J'ai vécu, il y a peu, une démonstration vivante de ce que j'écris ici.
J'étais en contact avec une personne qui avait demandé à être mon étudiant, et que je suivais avec attention. Cette personne avait tout pour me succéder, et c'est pourquoi j'avais très tôt pris la décision de lui donner la Transmission du Dharma, le fameux shiho dont j'ai parlé précédemment. Il n'y avait qu'un détail qui me retenait, et qui était son insécurité profonde qui se manifestait de façons plutôt incompatibles avec la charge. J'ai donc à plusieurs reprises tenté de l'orienter vers des attitudes plus sereines, en insistant sur ses compétences professionnelles, en tentant de désamorcer ses insécurités par rapport aux milieux universitaires etc., mais en pure perte.

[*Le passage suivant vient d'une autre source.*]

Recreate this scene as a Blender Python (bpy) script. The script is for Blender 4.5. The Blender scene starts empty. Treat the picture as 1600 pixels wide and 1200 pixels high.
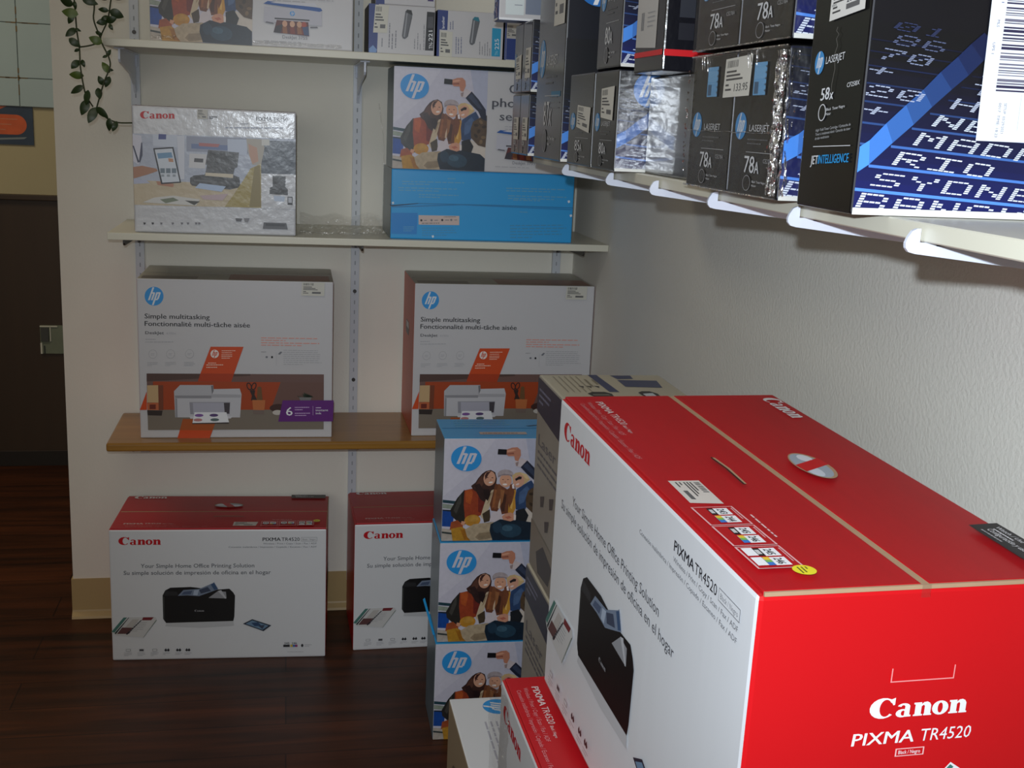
import bpy, bmesh, math, random
from mathutils import Vector, Matrix
random.seed(7)
PI = math.pi
S = bpy.context.scene
COL = S.collection

# ------------------------------------------------------------------ camera
CAM_H = 1.3155
YAW, PITCH, ROLL = 0.197, -0.2213, 0.0456
fw = Vector((math.sin(YAW)*math.cos(PITCH), math.cos(YAW)*math.cos(PITCH), math.sin(PITCH)))
r0 = Vector((math.cos(YAW), -math.sin(YAW), 0)); u0 = r0.cross(fw)
rt = r0*math.cos(ROLL) + u0*math.sin(ROLL); up = u0*math.cos(ROLL) - r0*math.sin(ROLL)
cd = bpy.data.cameras.new('camera'); cam = bpy.data.objects.new('camera', cd); COL.objects.link(cam)
cd.sensor_width = 36; cd.lens = 1812.46/1600*36; cd.clip_start = 0.02
m = Matrix((rt, up, -fw)).transposed().to_4x4(); m.translation = (0, 0, CAM_H)
cam.matrix_world = m
S.camera = cam

# ------------------------------------------------------------------ light and exposure
S.view_settings.view_transform = 'Standard'; S.view_settings.look = 'None'
S.view_settings.gamma = 1; S.view_settings.use_curve_mapping = False
S.view_settings.exposure = 0.0
wd = bpy.data.worlds.new('world'); S.world = wd; wd.use_nodes = True
wd.node_tree.nodes['Background'].inputs[0].default_value = (1.0, 0.93, 0.80, 1)
wd.node_tree.nodes['Background'].inputs[1].default_value = 0.12

def light(name, kind, loc, power, color, target=None, **kw):
    l = bpy.data.lights.new(name, kind); l.energy = power; l.color = color
    for k, v in kw.items(): setattr(l, k, v)
    o = bpy.data.objects.new(name, l); COL.objects.link(o); o.location = loc
    if target is not None:
        o.rotation_euler = (Vector(target) - Vector(loc)).to_track_quat('-Z', 'Y').to_euler()
    return o
# the little flash of the camera, a few centimetres above and left of its lens
flash = light('camera_flash', 'SPOT', Vector((0, 0, CAM_H)) + up*0.05 - rt*0.018, 55.0, (0.82, 0.91, 1.0),
              Vector((0, 0, CAM_H)) + fw*2 + rt*0.35 + up*0.1, spot_size=math.radians(74), spot_blend=0.75, shadow_soft_size=0.008)
# tired fluorescent fixtures on the ceiling
light('ceiling_light', 'AREA', (-0.3, 1.2, 2.42), 5.0, (1.0, 0.93, 0.80), (-0.3, 1.2, 0), shape='RECTANGLE', size=1.2, size_y=0.6)
light('added_rear_fill', 'AREA', (-0.9, -2.0, 1.7), 19.0, (1.0, 0.97, 0.92), (0.1, 3.0, 1.1), shape='RECTANGLE', size=2.2, size_y=1.3)  # soft fill added behind the camera to lift the back wall
light('ceiling_light', 'AREA', (-1.6, 3.3, 2.42), 11.0, (1.0, 0.88, 0.66), (-1.6, 3.5, 0), shape='RECTANGLE', size=1.0, size_y=0.6)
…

Lorsque je lui ai reproché des attitudes d'avidité cela a créé un froid, mais j'ai cru que l'effet serait bénéfique. Et puis (et je crois que c'est la goutte qui a fait déborder le vase) je lui fait une observation d'ordre esthétique sur un truc que je trouvais gênant dans un de ses travaux, et alors, cette personne a totalement coupé les ponts avec moi, me laissant avec un peu d'amertume d'avoir misé sur elle, conjointe à un soulagement de n'avoir pas donné la transmission trop légèrement à quelqu'un qui en aurait probablement fait mauvais usage, étant donné cette attitude.

Pour être un bon enseignant, il faut toujours être disposé à apprendre, même des plus mauvais élèves. J'imaginais un peintre talentueux qui peindrait un tableau sublime, et qui déciderait, à la façon chinoise, de l'orner d'un poème (ce qui s'est eu fait aussi sous nos climats aux XV° et XVI° siècles, et même plus tard sur les gravures). Et on lirait: "L'etang est bo, le si elle est bleue, geai deux oizôs qui ontouffé pour est treureu" Et qui se vexerait parce qu'on lui reproche son orthographe approximative. Mais que vaut-il mieux? Une observation bienveillante de la part d'un ami, ou les moqueries plus ou moins sous cape des personnes voyant le tableau?